## Recorded information
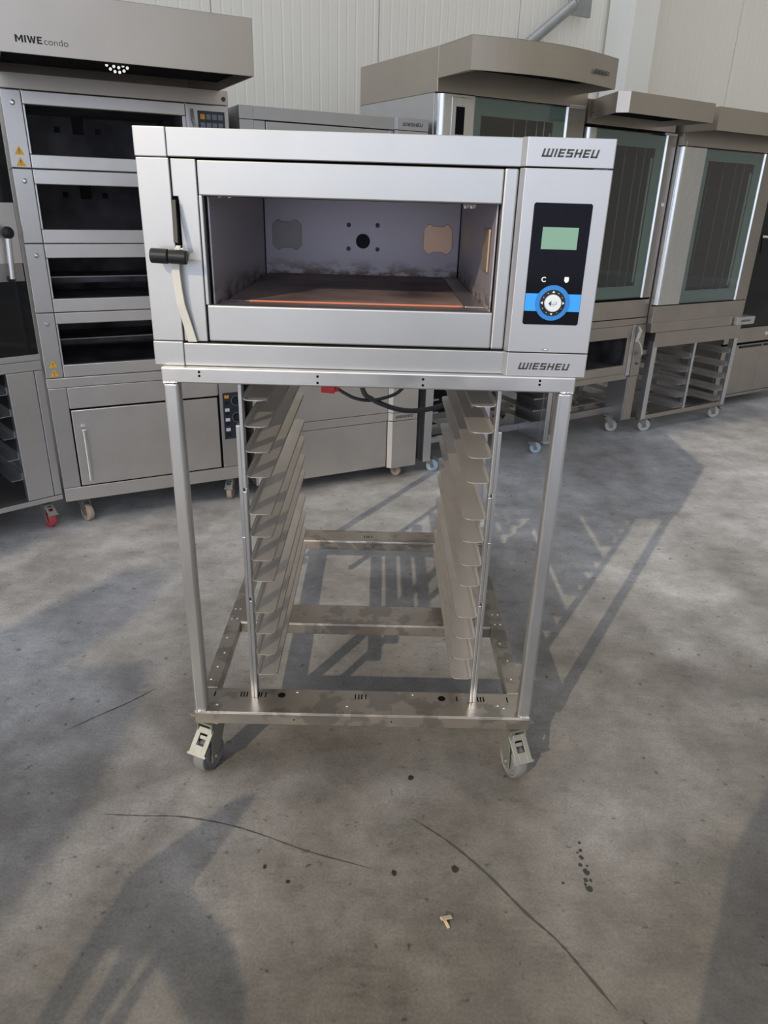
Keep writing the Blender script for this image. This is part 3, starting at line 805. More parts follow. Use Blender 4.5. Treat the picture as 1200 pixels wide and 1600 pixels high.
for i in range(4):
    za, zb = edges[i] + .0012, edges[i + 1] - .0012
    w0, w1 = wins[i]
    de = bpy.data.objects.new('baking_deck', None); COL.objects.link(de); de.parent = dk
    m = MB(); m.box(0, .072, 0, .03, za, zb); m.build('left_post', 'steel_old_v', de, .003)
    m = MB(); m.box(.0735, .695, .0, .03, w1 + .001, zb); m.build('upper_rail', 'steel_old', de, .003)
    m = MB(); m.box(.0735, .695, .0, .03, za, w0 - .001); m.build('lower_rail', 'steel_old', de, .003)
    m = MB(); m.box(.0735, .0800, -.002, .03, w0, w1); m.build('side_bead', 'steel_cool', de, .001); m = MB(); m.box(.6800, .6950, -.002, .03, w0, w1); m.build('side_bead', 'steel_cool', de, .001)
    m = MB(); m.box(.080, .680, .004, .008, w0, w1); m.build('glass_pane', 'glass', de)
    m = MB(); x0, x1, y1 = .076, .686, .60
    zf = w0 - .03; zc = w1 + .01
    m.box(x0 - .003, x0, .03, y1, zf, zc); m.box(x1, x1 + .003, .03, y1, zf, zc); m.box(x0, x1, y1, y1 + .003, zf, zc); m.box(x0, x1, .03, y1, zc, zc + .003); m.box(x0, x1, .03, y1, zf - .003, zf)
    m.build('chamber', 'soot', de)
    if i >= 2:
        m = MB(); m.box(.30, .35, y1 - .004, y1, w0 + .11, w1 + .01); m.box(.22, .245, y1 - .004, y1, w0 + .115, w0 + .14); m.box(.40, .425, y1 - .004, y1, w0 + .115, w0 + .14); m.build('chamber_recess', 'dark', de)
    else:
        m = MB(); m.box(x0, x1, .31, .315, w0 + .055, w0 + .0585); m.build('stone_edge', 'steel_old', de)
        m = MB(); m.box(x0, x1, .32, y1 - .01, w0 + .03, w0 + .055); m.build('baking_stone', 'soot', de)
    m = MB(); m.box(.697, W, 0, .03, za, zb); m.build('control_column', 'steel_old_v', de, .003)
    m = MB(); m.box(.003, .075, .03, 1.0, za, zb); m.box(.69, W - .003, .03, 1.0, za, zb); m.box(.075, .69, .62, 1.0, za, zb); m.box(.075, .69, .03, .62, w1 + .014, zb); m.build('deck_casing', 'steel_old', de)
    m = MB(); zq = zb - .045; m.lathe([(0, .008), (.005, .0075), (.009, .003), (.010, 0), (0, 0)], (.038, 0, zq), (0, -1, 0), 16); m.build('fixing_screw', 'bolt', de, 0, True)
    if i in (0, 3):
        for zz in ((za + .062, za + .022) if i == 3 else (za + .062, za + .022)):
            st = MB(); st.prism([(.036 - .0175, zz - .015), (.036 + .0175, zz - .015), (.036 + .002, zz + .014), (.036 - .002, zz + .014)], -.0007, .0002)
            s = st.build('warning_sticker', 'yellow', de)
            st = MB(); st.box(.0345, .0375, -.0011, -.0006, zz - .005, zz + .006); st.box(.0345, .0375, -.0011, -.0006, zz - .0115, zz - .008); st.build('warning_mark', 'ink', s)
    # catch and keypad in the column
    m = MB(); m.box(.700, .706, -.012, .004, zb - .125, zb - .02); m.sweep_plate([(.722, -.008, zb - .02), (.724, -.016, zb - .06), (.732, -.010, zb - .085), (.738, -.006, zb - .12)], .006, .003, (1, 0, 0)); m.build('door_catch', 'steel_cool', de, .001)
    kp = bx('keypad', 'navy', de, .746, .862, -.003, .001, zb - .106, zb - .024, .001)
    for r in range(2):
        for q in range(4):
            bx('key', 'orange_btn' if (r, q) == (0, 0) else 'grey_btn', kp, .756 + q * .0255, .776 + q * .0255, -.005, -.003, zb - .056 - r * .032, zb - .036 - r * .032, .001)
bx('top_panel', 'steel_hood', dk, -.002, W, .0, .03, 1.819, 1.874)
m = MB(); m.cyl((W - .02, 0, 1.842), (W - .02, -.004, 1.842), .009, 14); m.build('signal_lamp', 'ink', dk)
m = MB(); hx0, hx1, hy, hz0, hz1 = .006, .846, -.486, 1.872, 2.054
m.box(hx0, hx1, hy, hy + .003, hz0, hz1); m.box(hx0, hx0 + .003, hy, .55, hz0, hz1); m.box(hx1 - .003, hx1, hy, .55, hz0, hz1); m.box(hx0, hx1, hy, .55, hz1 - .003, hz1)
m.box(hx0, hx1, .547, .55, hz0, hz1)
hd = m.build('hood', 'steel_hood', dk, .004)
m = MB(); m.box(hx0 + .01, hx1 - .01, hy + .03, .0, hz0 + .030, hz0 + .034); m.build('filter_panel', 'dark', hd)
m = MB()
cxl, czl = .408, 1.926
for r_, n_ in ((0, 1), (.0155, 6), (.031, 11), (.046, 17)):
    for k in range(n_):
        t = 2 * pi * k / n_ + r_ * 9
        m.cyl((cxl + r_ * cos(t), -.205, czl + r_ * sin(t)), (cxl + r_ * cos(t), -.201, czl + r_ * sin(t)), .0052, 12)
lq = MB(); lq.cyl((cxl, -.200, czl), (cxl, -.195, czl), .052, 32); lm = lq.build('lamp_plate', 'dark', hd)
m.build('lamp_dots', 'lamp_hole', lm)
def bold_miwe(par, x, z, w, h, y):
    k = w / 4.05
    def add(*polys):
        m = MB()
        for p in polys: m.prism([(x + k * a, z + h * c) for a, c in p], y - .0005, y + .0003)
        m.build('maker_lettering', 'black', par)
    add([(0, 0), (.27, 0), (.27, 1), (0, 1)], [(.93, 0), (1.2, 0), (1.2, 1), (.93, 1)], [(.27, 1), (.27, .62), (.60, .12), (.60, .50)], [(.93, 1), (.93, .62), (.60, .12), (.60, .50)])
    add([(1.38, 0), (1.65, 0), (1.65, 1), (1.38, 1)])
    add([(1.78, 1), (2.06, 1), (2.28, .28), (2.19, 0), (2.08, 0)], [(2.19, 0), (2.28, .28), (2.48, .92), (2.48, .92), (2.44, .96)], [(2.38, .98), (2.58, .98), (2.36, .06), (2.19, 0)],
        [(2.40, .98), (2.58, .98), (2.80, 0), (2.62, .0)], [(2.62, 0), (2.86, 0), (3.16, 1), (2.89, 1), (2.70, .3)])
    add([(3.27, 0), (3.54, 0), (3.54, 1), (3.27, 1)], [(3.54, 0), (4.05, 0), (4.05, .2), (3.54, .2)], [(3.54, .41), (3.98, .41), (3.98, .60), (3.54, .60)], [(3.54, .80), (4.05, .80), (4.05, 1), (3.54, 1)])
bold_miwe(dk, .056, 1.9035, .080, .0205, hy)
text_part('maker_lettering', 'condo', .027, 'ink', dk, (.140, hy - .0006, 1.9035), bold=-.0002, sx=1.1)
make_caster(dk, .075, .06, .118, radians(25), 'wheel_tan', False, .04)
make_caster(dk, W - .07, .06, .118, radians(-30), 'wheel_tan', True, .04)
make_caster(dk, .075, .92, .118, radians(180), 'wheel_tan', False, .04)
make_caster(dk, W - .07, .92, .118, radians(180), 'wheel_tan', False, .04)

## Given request
Transcribe the material exactly, keeping every word and none of the pictures.

## The output
Keep writing the Blender script for this image. This is part 3, starting at line 805. More parts follow. Use Blender 4.5. Treat the picture as 1200 pixels wide and 1600 pixels high.
for i in range(4):
    za, zb = edges[i] + .0012, edges[i + 1] - .0012
    w0, w1 = wins[i]
    de = bpy.data.objects.new('baking_deck', None); COL.objects.link(de); de.parent = dk
    m = MB(); m.box(0, .072, 0, .03, za, zb); m.build('left_post', 'steel_old_v', de, .003)
    m = MB(); m.box(.0735, .695, .0, .03, w1 + .001, zb); m.build('upper_rail', 'steel_old', de, .003)
    m = MB(); m.box(.0735, .695, .0, .03, za, w0 - .001); m.build('lower_rail', 'steel_old', de, .003)
    m = MB(); m.box(.0735, .0800, -.002, .03, w0, w1); m.build('side_bead', 'steel_cool', de, .001); m = MB(); m.box(.6800, .6950, -.002, .03, w0, w1); m.build('side_bead', 'steel_cool', de, .001)
    m = MB(); m.box(.080, .680, .004, .008, w0, w1); m.build('glass_pane', 'glass', de)
    m = MB(); x0, x1, y1 = .076, .686, .60
    zf = w0 - .03; zc = w1 + .01
    m.box(x0 - .003, x0, .03, y1, zf, zc); m.box(x1, x1 + .003, .03, y1, zf, zc); m.box(x0, x1, y1, y1 + .003, zf, zc); m.box(x0, x1, .03, y1, zc, zc + .003); m.box(x0, x1, .03, y1, zf - .003, zf)
    m.build('chamber', 'soot', de)
    if i >= 2:
        m = MB(); m.box(.30, .35, y1 - .004, y1, w0 + .11, w1 + .01); m.box(.22, .245, y1 - .004, y1, w0 + .115, w0 + .14); m.box(.40, .425, y1 - .004, y1, w0 + .115, w0 + .14); m.build('chamber_recess', 'dark', de)
    else:
        m = MB(); m.box(x0, x1, .31, .315, w0 + .055, w0 + .0585); m.build('stone_edge', 'steel_old', de)
        m = MB(); m.box(x0, x1, .32, y1 - .01, w0 + .03, w0 + .055); m.build('baking_stone', 'soot', de)
    m = MB(); m.box(.697, W, 0, .03, za, zb); m.build('control_column', 'steel_old_v', de, .003)
    m = MB(); m.box(.003, .075, .03, 1.0, za, zb); m.box(.69, W - .003, .03, 1.0, za, zb); m.box(.075, .69, .62, 1.0, za, zb); m.box(.075, .69, .03, .62, w1 + .014, zb); m.build('deck_casing', 'steel_old', de)
    m = MB(); zq = zb - .045; m.lathe([(0, .008), (.005, .0075), (.009, .003), (.010, 0), (0, 0)], (.038, 0, zq), (0, -1, 0), 16); m.build('fixing_screw', 'bolt', de, 0, True)
    if i in (0, 3):
        for zz in ((za + .062, za + .022) if i == 3 else (za + .062, za + .022)):
            st = MB(); st.prism([(.036 - .0175, zz - .015), (.036 + .0175, zz - .015), (.036 + .002, zz + .014), (.036 - .002, zz + .014)], -.0007, .0002)
            s = st.build('warning_sticker', 'yellow', de)
            st = MB(); st.box(.0345, .0375, -.0011, -.0006, zz - .005, zz + .006); st.box(.0345, .0375, -.0011, -.0006, zz - .0115, zz - .008); st.build('warning_mark', 'ink', s)
    # catch and keypad in the column
    m = MB(); m.box(.700, .706, -.012, .004, zb - .125, zb - .02); m.sweep_plate([(.722, -.008, zb - .02), (.724, -.016, zb - .06), (.732, -.010, zb - .085), (.738, -.006, zb - .12)], .006, .003, (1, 0, 0)); m.build('door_catch', 'steel_cool', de, .001)
    kp = bx('keypad', 'navy', de, .746, .862, -.003, .001, zb - .106, zb - .024, .001)
    for r in range(2):
        for q in range(4):
            bx('key', 'orange_btn' if (r, q) == (0, 0) else 'grey_btn', kp, .756 + q * .0255, .776 + q * .0255, -.005, -.003, zb - .056 - r * .032, zb - .036 - r * .032, .001)
bx('top_panel', 'steel_hood', dk, -.002, W, .0, .03, 1.819, 1.874)
m = MB(); m.cyl((W - .02, 0, 1.842), (W - .02, -.004, 1.842), .009, 14); m.build('signal_lamp', 'ink', dk)
m = MB(); hx0, hx1, hy, hz0, hz1 = .006, .846, -.486, 1.872, 2.054
m.box(hx0, hx1, hy, hy + .003, hz0, hz1); m.box(hx0, hx0 + .003, hy, .55, hz0, hz1); m.box(hx1 - .003, hx1, hy, .55, hz0, hz1); m.box(hx0, hx1, hy, .55, hz1 - .003, hz1)
m.box(hx0, hx1, .547, .55, hz0, hz1)
hd = m.build('hood', 'steel_hood', dk, .004)
m = MB(); m.box(hx0 + .01, hx1 - .01, hy + .03, .0, hz0 + .030, hz0 + .034); m.build('filter_panel', 'dark', hd)
m = MB()
cxl, czl = .408, 1.926
for r_, n_ in ((0, 1), (.0155, 6), (.031, 11), (.046, 17)):
    for k in range(n_):
        t = 2 * pi * k / n_ + r_ * 9
        m.cyl((cxl + r_ * cos(t), -.205, czl + r_ * sin(t)), (cxl + r_ * cos(t), -.201, czl + r_ * sin(t)), .0052, 12)
lq = MB(); lq.cyl((cxl, -.200, czl), (cxl, -.195, czl), .052, 32); lm = lq.build('lamp_plate', 'dark', hd)
m.build('lamp_dots', 'lamp_hole', lm)
def bold_miwe(par, x, z, w, h, y):
    k = w / 4.05
    def add(*polys):
        m = MB()
        for p in polys: m.prism([(x + k * a, z + h * c) for a, c in p], y - .0005, y + .0003)
        m.build('maker_lettering', 'black', par)
    add([(0, 0), (.27, 0), (.27, 1), (0, 1)], [(.93, 0), (1.2, 0), (1.2, 1), (.93, 1)], [(.27, 1), (.27, .62), (.60, .12), (.60, .50)], [(.93, 1), (.93, .62), (.60, .12), (.60, .50)])
    add([(1.38, 0), (1.65, 0), (1.65, 1), (1.38, 1)])
    add([(1.78, 1), (2.06, 1), (2.28, .28), (2.19, 0), (2.08, 0)], [(2.19, 0), (2.28, .28), (2.48, .92), (2.48, .92), (2.44, .96)], [(2.38, .98), (2.58, .98), (2.36, .06), (2.19, 0)],
        [(2.40, .98), (2.58, .98), (2.80, 0), (2.62, .0)], [(2.62, 0), (2.86, 0), (3.16, 1), (2.89, 1), (2.70, .3)])
    add([(3.27, 0), (3.54, 0), (3.54, 1), (3.27, 1)], [(3.54, 0), (4.05, 0), (4.05, .2), (3.54, .2)], [(3.54, .41), (3.98, .41), (3.98, .60), (3.54, .60)], [(3.54, .80), (4.05, .80), (4.05, 1), (3.54, 1)])
bold_miwe(dk, .056, 1.9035, .080, .0205, hy)
text_part('maker_lettering', 'condo', .027, 'ink', dk, (.140, hy - .0006, 1.9035), bold=-.0002, sx=1.1)
make_caster(dk, .075, .06, .118, radians(25), 'wheel_tan', False, .04)
make_caster(dk, W - .07, .06, .118, radians(-30), 'wheel_tan', True, .04)
make_caster(dk, .075, .92, .118, radians(180), 'wheel_tan', False, .04)
make_caster(dk, W - .07, .92, .118, radians(180), 'wheel_tan', False, .04)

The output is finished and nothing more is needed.